Sunday, 21 October 2018


88. “Don’t look at the eyes, Rex!”


There is something that feels a bit “adult Famous Five” about “The Devil Rides Out,” seeing as its main characters are a group that have been friends for years. It turns out the novel, published in 1934, is the second in a series of eleven novels by the novelist Dennis Wheatley to feature the Duc de Richleau, played here by Christopher Lee, and his friends, although not all of them deal with supernatural themes – the last one, “Gateway to Hell,” definitely did, because it was released in 1970, two years after Hammer Film Productions released their film of “The Devil Rides Out.” Furthermore, Dennis Wheatley’s writing led him to become an authority on Satanism, despite having complete disdain for it, and he became a member of the Ghost Club, an organisation set up in London, in 1862, to investigate and research the paranormal.

“The Devil Rides Out” begins with one of the friends acting strangely, having fallen in with a cult and its charismatic leader. The others must use black magic to fight the cult leader, who will face divine retribution for summoning the angel of death. It is a rollicking good adventure, almost a cautionary tale – film censorship issues over the occult were an obstruction to the film’s production for some time – and is told in a very adult and straightforward manner, with themes of brainwashing and even possible child murder, by one of the demons summoned, coming into the mix. No wonder the characters literally thank God when all is over.

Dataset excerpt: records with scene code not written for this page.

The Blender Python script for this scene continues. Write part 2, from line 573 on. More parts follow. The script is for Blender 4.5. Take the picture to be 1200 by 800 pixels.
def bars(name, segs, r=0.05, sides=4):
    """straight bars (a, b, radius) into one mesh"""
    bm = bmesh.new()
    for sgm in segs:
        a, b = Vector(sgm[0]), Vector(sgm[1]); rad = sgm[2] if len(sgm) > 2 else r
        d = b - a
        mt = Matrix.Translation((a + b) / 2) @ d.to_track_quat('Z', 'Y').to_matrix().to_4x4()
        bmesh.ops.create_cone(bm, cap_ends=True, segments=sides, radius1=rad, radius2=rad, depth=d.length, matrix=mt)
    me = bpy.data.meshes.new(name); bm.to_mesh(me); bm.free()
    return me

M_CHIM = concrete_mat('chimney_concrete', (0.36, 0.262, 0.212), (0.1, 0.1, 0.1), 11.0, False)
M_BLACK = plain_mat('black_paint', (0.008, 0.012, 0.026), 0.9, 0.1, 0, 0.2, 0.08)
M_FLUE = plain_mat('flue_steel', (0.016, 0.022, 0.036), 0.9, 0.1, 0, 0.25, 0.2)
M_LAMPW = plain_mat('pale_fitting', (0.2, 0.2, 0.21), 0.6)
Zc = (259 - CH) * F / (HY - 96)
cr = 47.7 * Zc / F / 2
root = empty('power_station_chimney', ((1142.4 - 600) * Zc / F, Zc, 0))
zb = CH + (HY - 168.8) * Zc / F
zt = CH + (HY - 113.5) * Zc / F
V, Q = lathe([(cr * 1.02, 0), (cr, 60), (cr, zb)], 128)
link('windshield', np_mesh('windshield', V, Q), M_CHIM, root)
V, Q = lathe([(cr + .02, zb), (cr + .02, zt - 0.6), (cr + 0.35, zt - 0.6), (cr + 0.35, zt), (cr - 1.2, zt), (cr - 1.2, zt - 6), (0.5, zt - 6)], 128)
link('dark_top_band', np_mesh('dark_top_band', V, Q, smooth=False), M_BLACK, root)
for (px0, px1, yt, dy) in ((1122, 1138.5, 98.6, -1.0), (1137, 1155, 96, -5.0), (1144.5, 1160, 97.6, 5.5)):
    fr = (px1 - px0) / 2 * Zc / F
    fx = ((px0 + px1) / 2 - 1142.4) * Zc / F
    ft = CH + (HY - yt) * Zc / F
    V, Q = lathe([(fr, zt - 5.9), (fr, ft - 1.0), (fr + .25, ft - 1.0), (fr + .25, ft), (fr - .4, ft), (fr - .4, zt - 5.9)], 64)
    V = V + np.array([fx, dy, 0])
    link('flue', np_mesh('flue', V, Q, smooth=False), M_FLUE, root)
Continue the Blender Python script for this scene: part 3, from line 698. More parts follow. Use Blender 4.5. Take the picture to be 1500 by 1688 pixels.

Christopher Lee is having the time of his like as the Duc de Richleau, one of his favourite roles, possibly because he was playing the hero, and not the monster, although I am not clear on why he knows so much magic himself. Instead, and especially interesting for a Hammer horror film, evil has a human face, through Charles Gray as Mocata, leading a ritual on Salisbury Plain, then infiltrating a family home – “I shall not be back... but something will.”

Hammer films have a very particular look, and for one set in the 1920s, the gothic trademark of Hammer is still all over the production, with the addition of a goat-headed devil and a giant tarantula. Apart from Christopher Lee, there are many actors in this Hammer film that we will see later: Paul Eddington, playing the sceptic Richard Eaton, on whom the Duc de Richleau stakes their friendship in requesting Richard to stay within a chalk circle to bring a demon forward, would be later seen in TV sitcoms, as Jerry  in “The Good Life” and as Jim Hacker in “Yes, Minister”; Charles Gray, pre-Blofeld here, will also be found in “The Rocky Horror Picture Show” and “Shock Treatment”; and Patrick Mower, playing Simon Aron, the friend that gets pulled into the cult, is still on TV today in the soap opera “Emmerdale.”

“The Devil Rides Out” has a reputation as being one of the great Hammer horror films, and is a cult favourite, but the definitive book of the company, “The Hammer Vault,” said it flopped upon release? How could it? It had the stars, it had the horror, and it certainly had the writing – the script is by Richard Matheson, of “I Am Legend,” “Duel,” and a number of short stories and “Twilight Zone” episodes. However, what was a co-production with an American company, Seven Arts (owners of Warner Bros. at the time) did not translate to success in the US: they had their own occult hit film in the same year, “Rosemary’s Baby.” Christopher Lee’s big film in 1968 turned out to be, well, “Dracula Has Risen from the Grave.”